2) Bowl Games - 30% - you get the 2nd most significant data points, supposedly the closest matched games.
3) Advanced Metrics - 20% - Advanced metrics, let the number crunches do what they do, this let's us know past Wins and Losses how strong certain results are. This year B1G had 5 bowl games determined by one score, ie really close games that could have gone a different way, don't get too big a head you played a competitive game.
4) Conference games - 10% - doesn't determine Strength of Conference vs Conference at all, but in conference pecking order to compare to other conferences pecking order. (IE we can see if a below average conference team beat an above average OOC team.)
5) OOC other - 5% - I think only significant when an upset occurs.
B1G East went 7-4 versus other P5, pretty impressive. They went 4-3 in OOC and 3-1 in bowls. IE bowls are significant, just not the biggest part.
OSU 3-1 (1-1 P5)
PSU 4-0 (2-0 P5)
MSU 3-1 (1-1 P5)
UM 3-1 (1-1 P5)
Rut 1-2 (0-1 P5)
Mary 2-1 (1-0 P5)
Ind 3-0 (1-0 P5)
B1G West went 6-3 versus other P5, impressive. They went 2-3 in OOC and 4-0 in Bowls. The bowl games took the B1G west from below average versus P5 too impressive.
Wis 4-0 (1-0 P5)
NW 3-1 (1-1 P5)
Pur 3-1 (1-1 P5)
Iowa 4-0 (2-0 P5)
Neb 1-2 (0-1 P5)
Minn 3-0 (1-0 P5)
Ill 2-1 (0-0 P5)
Caveat, I understand for scheduling purposes some non-P5 schools count as P5, but I only counted Notre Dame here. Those other teams are popular enough to warrant P5 money but schedule they are not.

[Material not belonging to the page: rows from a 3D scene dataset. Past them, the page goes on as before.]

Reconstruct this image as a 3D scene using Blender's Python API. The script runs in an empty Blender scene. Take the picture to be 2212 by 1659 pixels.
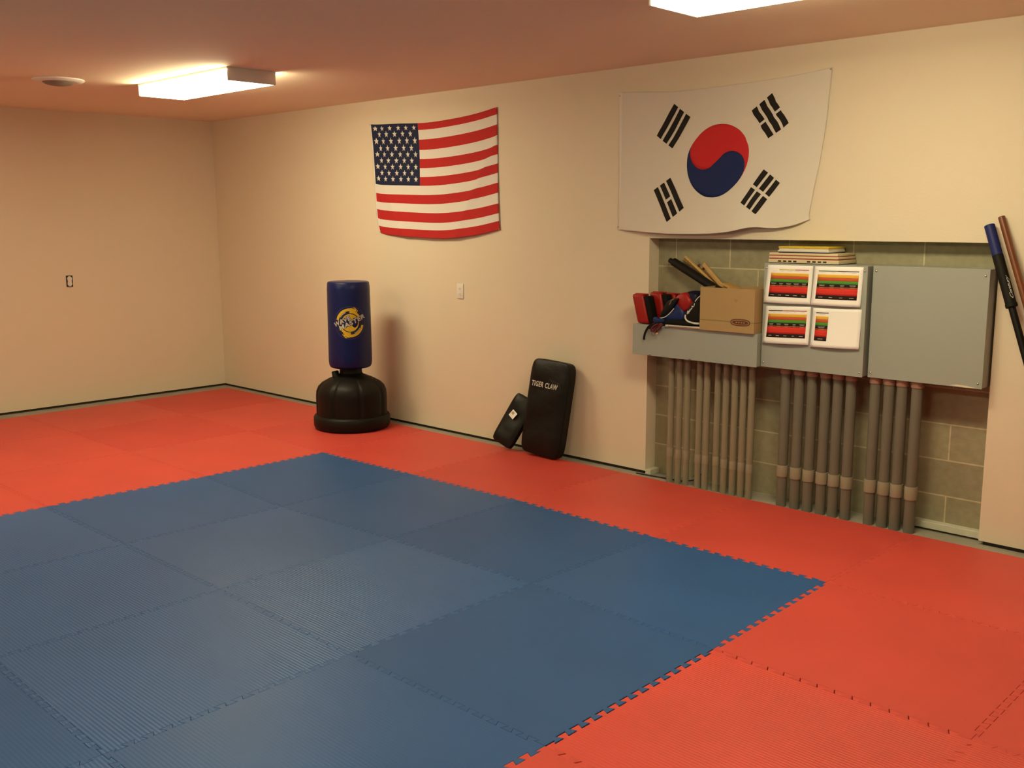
import bpy, bmesh, math, random
from mathutils import Vector, Matrix
from mathutils.geometry import tessellate_polygon
from math import pi, sin, cos, radians as R

sc = bpy.context.scene
C = sc.collection
rnd = random.Random(7)

# ------------------------------------------------------------------ camera
W, H = 2212, 1659
F = 2162.76
YAW, PIT, ROL = 2.33421, -0.164495, -0.0034
CP = Vector((9.2948, -5.3833, 1.7148))
_d = Vector((cos(PIT)*cos(YAW), cos(PIT)*sin(YAW), sin(PIT)))
_r = _d.cross(Vector((0, 0, 1))).normalized(); _u = _r.cross(_d)
RT = cos(ROL)*_r + sin(ROL)*_u
UP = -sin(ROL)*_r + cos(ROL)*_u
cam_data = bpy.data.cameras.new('camera')
cam_data.sensor_width = 36.0
cam_data.lens = F/W*36.0
cam_data.clip_start = 0.05
cam = bpy.data.objects.new('camera', cam_data); C.objects.link(cam)
M = Matrix((RT, UP, -_d)).transposed().to_4x4(); M.translation = CP
cam.matrix_world = M
sc.camera = cam

# ------------------------------------------------------------------ world, exposure
world = bpy.data.worlds.new('world'); sc.world = world
world.use_nodes = True
world.node_tree.nodes['Background'].inputs[0].default_value = (0.02, 0.015, 0.01, 1)
world.node_tree.nodes['Background'].inputs[1].default_value = 1.0
sc.view_settings.view_transform = 'Standard'
sc.view_settings.look = 'None'
sc.view_settings.gamma = 1
sc.view_settings.use_curve_mapping = False
sc.view_settings.exposure = 0.0
LAMP_COLOR = (1.0, 0.88, 0.54)
LAMP_POWER = 29.5

# ------------------------------------------------------------------ room measures (metres)
CH = 2.674            # ceiling height
NL, NR, NT = 5.388, 7.556, 1.581     # recess in the flag wall: left, right, top
ND = 0.108            # recess depth
XR, YF = 16.0, -8.6   # room extends to here
MT = 0.02             # mat thickness

def hit(px, py, ax, val):
    """measured spot of the photo -> point on the real plane axis ax = val"""
    v = _d + (px-W/2)/F*RT - (py-H/2)/F*UP
    return CP + v*((val-CP[ax])/v[ax])
def onw(px, py, y=0.0):
    return hit(px, py, 1, y)
def project(p):
    v = Vector(p)-CP; z = v.dot(_d)
    if z < .1: return None
    return (W/2+F*v.dot(RT)/z, H/2-F*v.dot(UP)/z)

# ------------------------------------------------------------------ helpers
def srgb(r, g, b):
    f = lambda c: (c/255/12.92) if c/255 <= .04045 else ((c/255+.055)/1.055)**2.4
    return (f(r), f(g), f(b))

def mat(name, col, rough=.6, metal=0.0, spec=.5, noise=None, bump=None, emit=None, sheen=0.0, coat=0.0):
    m = bpy.data.materials.new(name); m.use_nodes = True
    nt = m.node_tree; b = nt.nodes['Principled BSDF']
    b.inputs['Base Color'].default_value = (*col, 1)
    b.inputs['Roughness'].default_value = rough
    b.inputs['Metallic'].default_value = metal
    b.inputs['Specular IOR Level'].default_value = spec
    if sheen: b.inputs['Sheen Weight'].default_value = sheen
    if coat: b.inputs['Coat Weight'].default_value = coat
    tc = nt.nodes.new('ShaderNodeTexCoord')
    if noise:
        sc_, amt = noise
        n = nt.nodes.new('ShaderNodeTexNoise'); n.inputs['Scale'].default_value = sc_; n.inputs['Detail'].default_value = 4
        nt.links.new(tc.outputs['Object'], n.inputs['Vector'])
        mx = nt.nodes.new('ShaderNodeMix'); mx.data_type = 'RGBA'
        mx.inputs['A'].default_value = (*[c*(1-amt) for c in col], 1)
        mx.inputs['B'].default_value = (*[min(1, c*(1+amt)) for c in col], 1)
        nt.links.new(n.outputs['Fac'], mx.inputs['Factor'])
        nt.links.new(mx.outputs['Result'], b.inputs['Base Color'])
    if bump:
        sc_, dist = bump
        n = nt.nodes.new('ShaderNodeTexNoise'); n.inputs['Scale'].default_value = sc_; n.inputs['Detail'].default_value = 3
        nt.links.new(tc.outputs['Object'], n.inputs['Vector'])
        bp = nt.nodes.new('ShaderNodeBump'); bp.inputs['Distance'].default_value = dist; bp.inputs['Strength'].default_value = 1
        nt.links.new(n.outputs['Fac'], bp.inputs['Height']); nt.links.new(bp.outputs['Normal'], b.inputs['Normal'])
    if emit:
        b.inputs['Emission Color'].default_value = (*emit[0], 1); b.inputs['Emission Strength'].default_value = emit[1]
    return m

def setp(o, label=None, cat=None, group=None, kind=None):
    if label: o['label'] = label
    if cat: o['category'] = cat
    if group: o['group'] = group
    if kind: o['kind'] = kind
    return o

def link_mesh(name, bm, mats, parent=None, smooth=False, autosmooth=None):
    bmesh.ops.recalc_face_normals(bm, faces=bm.faces)
    me = bpy.data.meshes.new(name); bm.to_mesh(me); bm.free()
    if not isinstance(mats, (list, tuple)): mats = [mats]
    for m in mats: me.materials.append(m)
    if smooth:
        for p in me.polygons: p.use_smooth = True
        if autosmooth:
            me.set_sharp_from_angle(angle=R(autosmooth))
    o = bpy.data.objects.new(name, me); C.objects.link(o)
    if parent: 
        o.parent = parent
    return o

def place(o, parent):
    """child keeps world coordinates of its mesh although the parent stands elsewhere"""
    o.parent = parent
    o.matrix_parent_inverse = Matrix.Translation(-parent.location)
    return o

def thing(name, loc, label, cat, group=None):
    o = bpy.data.objects.new(name, None); C.objects.link(o); o.location = loc
    o.empty_display_size = .1
    return setp(o, label, cat, group)

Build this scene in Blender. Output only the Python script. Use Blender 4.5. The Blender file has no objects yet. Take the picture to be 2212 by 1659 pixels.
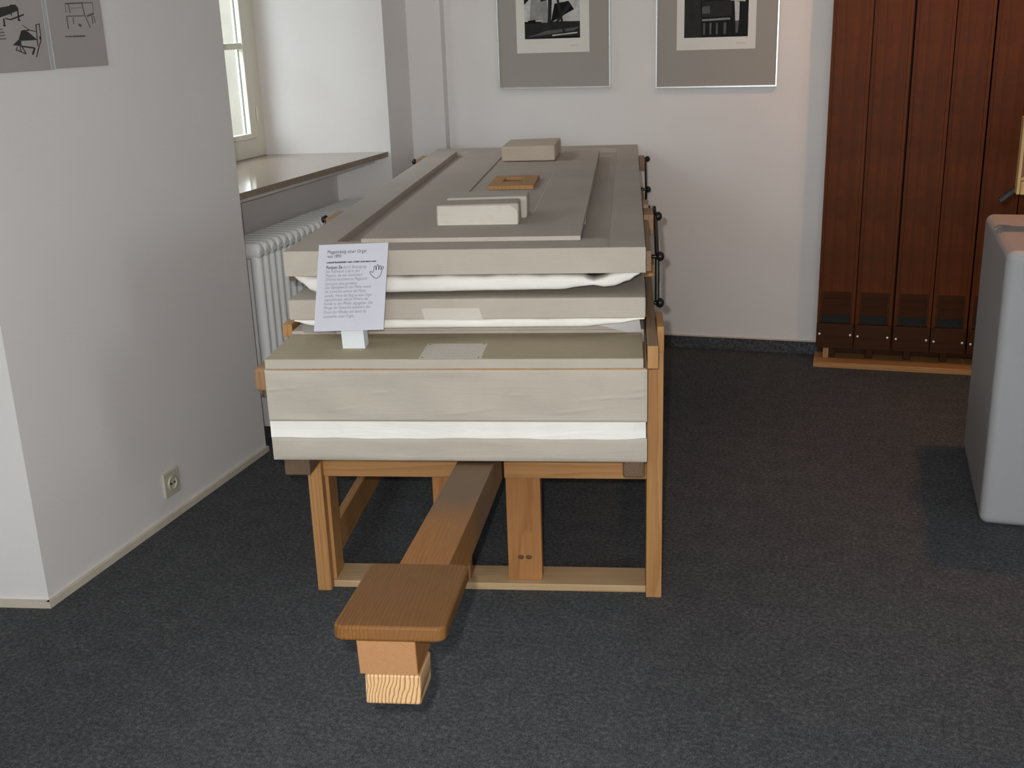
import bpy, bmesh, math, random
from mathutils import Vector, Matrix, Euler

random.seed(7)
scene = bpy.context.scene
col = scene.collection

# ------------------------------------------------------------------ camera
W, H = 2212, 1659
FOC, PITCH, YAW, ROLL, CAMH = 2409.45, 0.3098, -0.1087, -0.03368, 1.5
fw = Vector((math.sin(YAW) * math.cos(PITCH), math.cos(YAW) * math.cos(PITCH), -math.sin(PITCH)))
r0 = Vector((math.cos(YAW), -math.sin(YAW), 0)); u0 = r0.cross(fw)
RX = r0 * math.cos(ROLL) + u0 * math.sin(ROLL)
UP = -r0 * math.sin(ROLL) + u0 * math.cos(ROLL)
cam_d = bpy.data.cameras.new('camera')
cam = bpy.data.objects.new('camera', cam_d); col.objects.link(cam)
cam_d.sensor_width = 36; cam_d.sensor_fit = 'HORIZONTAL'; cam_d.lens = 36 * FOC / W
cam_d.clip_start = 0.05; cam_d.clip_end = 200
m = Matrix((RX, UP, -fw)).transposed().to_4x4(); m.translation = (0, 0, CAMH)
cam.matrix_world = m
scene.camera = cam

# ------------------------------------------------------------------ light
TH = math.radians(11.5)                      # the room is turned against the bellows
def RT(s, t, z=0):                           # room coordinates -> world
    return Vector((s * math.cos(TH) + t * math.sin(TH), -s * math.sin(TH) + t * math.cos(TH), z))

world = bpy.data.worlds.new('overcast_sky'); scene.world = world
world.use_nodes = True
bg = world.node_tree.nodes['Background']
bg.inputs[0].default_value = (0.86, 0.93, 1.0, 1); bg.inputs[1].default_value = 10.6

def lamp(name, kind, loc, energy, color, target=None, **kw):
    d = bpy.data.lights.new(name, kind); o = bpy.data.objects.new(name, d); col.objects.link(o)
    d.energy = energy; d.color = color
    for k, v in kw.items(): setattr(d, k, v)
    o.location = loc
    if target is not None:
        o.rotation_euler = (Vector(target) - Vector(loc)).to_track_quat('-Z', 'Y').to_euler()
    return o
FL = Vector((0, 0, CAMH)) - RX * 0.045 + UP * 0.05
lamp('camera_flash', 'SPOT', FL, 136, (1.0, 0.945, 0.90), FL + fw, spot_size=math.radians(110), spot_blend=0.9, shadow_soft_size=0.012)
lamp('ceiling_spot', 'SPOT', RT(0.5, 4.0, 2.6), 40, (1.0, 0.46, 0.19), RT(0.45, 5.1, 1.5), spot_size=math.radians(90), spot_blend=1.0, shadow_soft_size=0.05)
lamp('ceiling_spot_pedestal', 'SPOT', RT(0.75, 4.1, 2.6), 62, (1.0, 0.42, 0.17), RT(0.7, 3.8, 0.8), spot_size=math.radians(70), spot_blend=1.0, shadow_soft_size=0.05)
lamp('ceiling_spot_wall', 'SPOT', RT(-0.6, 4.1, 2.6), 9, (1.0, 0.7, 0.48), RT(-0.9, 5.1, 1.7), spot_size=math.radians(100), spot_blend=1.0, shadow_soft_size=0.05)
def portal(s, t, z, w, h, d_=1):
    d = bpy.data.lights.new('window_portal', 'AREA'); o = bpy.data.objects.new('window_portal', d); col.objects.link(o)
    d.shape = 'RECTANGLE'; d.size = w; d.size_y = h; d.cycles.is_portal = True
    o.location = RT(s, t, z)
    n = (RT(d_, 0) - RT(0, 0)).normalized()
    o.rotation_euler = n.to_track_quat('-Z', 'Y').to_euler()
    return o
portal(-2.72, 4.16, 1.68, 1.1, 1.4)
portal(-2.72, 1.4, 1.68, 1.3, 1.4)
portal(3.62, 0.63, 1.6, 0.8, 1.4, -1)
po_ = portal(0.3, -2.92, 1.6, 2.8, 1.4); po_.rotation_euler = (RT(0, 1) - RT(0, 0)).normalized().to_track_quat('-Z', 'Y').to_euler()

vs = scene.view_settings
vs.view_transform = 'Standard'; vs.look = 'None'; vs.gamma = 1; vs.exposure = 0.0; vs.use_curve_mapping = False
try:
    scene.cycles.max_bounces = 5; scene.cycles.diffuse_bounces = 4; scene.cycles.glossy_bounces = 2; scene.cycles.use_denoising = True
    scene.cycles.use_adaptive_sampling = True; scene.cycles.adaptive_threshold = 0.06; scene.cycles.adaptive_min_samples = 18
    scene.cycles.sample_clamp_indirect = 6
except Exception: pass

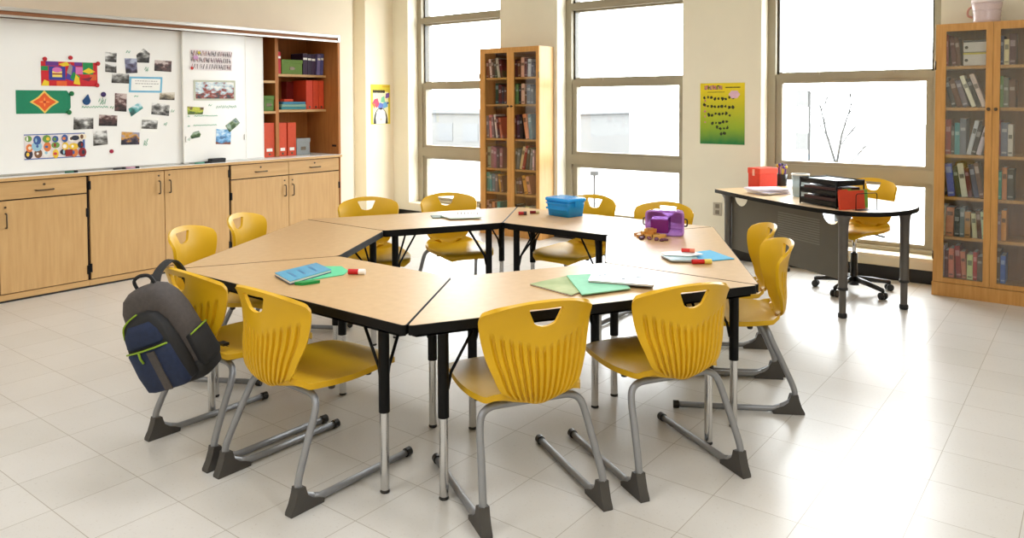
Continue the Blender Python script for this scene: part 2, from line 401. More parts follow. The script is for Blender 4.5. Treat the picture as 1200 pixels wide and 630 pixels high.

While as Notre Dame plays 5 ACC, 2 P12, and B1G every year (ie a P5 schedule.)
In the grand scheme of things 20 data points are not enough to determine which conference is better than another, and 8 bowl games is definitely not enough. But we can with a wide enough brush start to paint a picture of how a conference is by looking at all of this in the right lens.